His talk — which will be during National Hunger and Homeless Awareness Week, Nov. 15 to 21 — will emphasize that people can be homeless without being hopeless, although, he said, he's not a "real big hope guy. I am a plan guy."

People have to be actively engaged in how their lives play out, he said. "Or you can quit, lie down and die."

I like the hope thing, though, so we agreed that hope coupled with a plan might be the best means of accomplishing goals.

Gardner's inspiration came from his mother, who managed to instill a sense of empowerment in him despite her being an abused spouse and jailed twice. "She saw to it that we didn't make the same mistakes," he said. "I still had the capacity to dream," despite being passed between relatives and foster homes as a child.

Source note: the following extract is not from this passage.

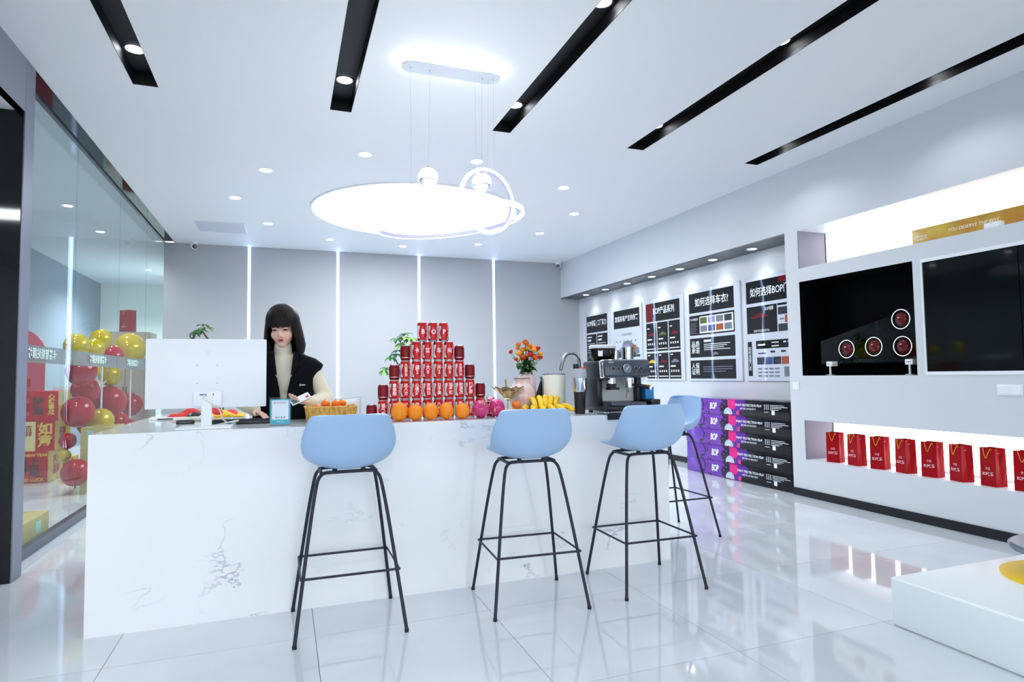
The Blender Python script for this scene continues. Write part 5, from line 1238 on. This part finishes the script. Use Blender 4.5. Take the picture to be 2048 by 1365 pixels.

"The message I want to get across is that the cavalry is not coming," he said.

Gardner has written a second book, Start Where You Are: Life Lessons in Getting From Where You Are to Where You Want to Be, which was a New York Times best-seller last summer. It offers 44 life lessons, from his life and the lives of others, that encourage the reader to move forward.

Night of Hope also will feature Everett McCorvey, director of opera for the University of Kentucky School of Music, and a video of the Hope Center and its programs. After the event, Gardner will sign copies of his new book.

For the Hope Center, Gardner's appearance is especially noteworthy.

"This is our biggest fund-raiser," said Kim Livesay, Hope Center director of community relations. "This is the first time we've done anything like this."

Gardner was chosen because he has walked the walk, Livesay said.

"He has been a homeless person, and he believes homelessness is not the end of the story," she said.

Tickets for the event, which starts at 6:45 p.m., are $15, $25, or $50. They're available at Joseph-Beth Booksellers and at the Hope Center. Go to www.hopectr.org, call (859)252-7881 or buy them at the door.

"We have sponsors who cover the cost of the event," Livesay said, "so every penny from the sale of tickets goes to cover the programs at the Hope Center."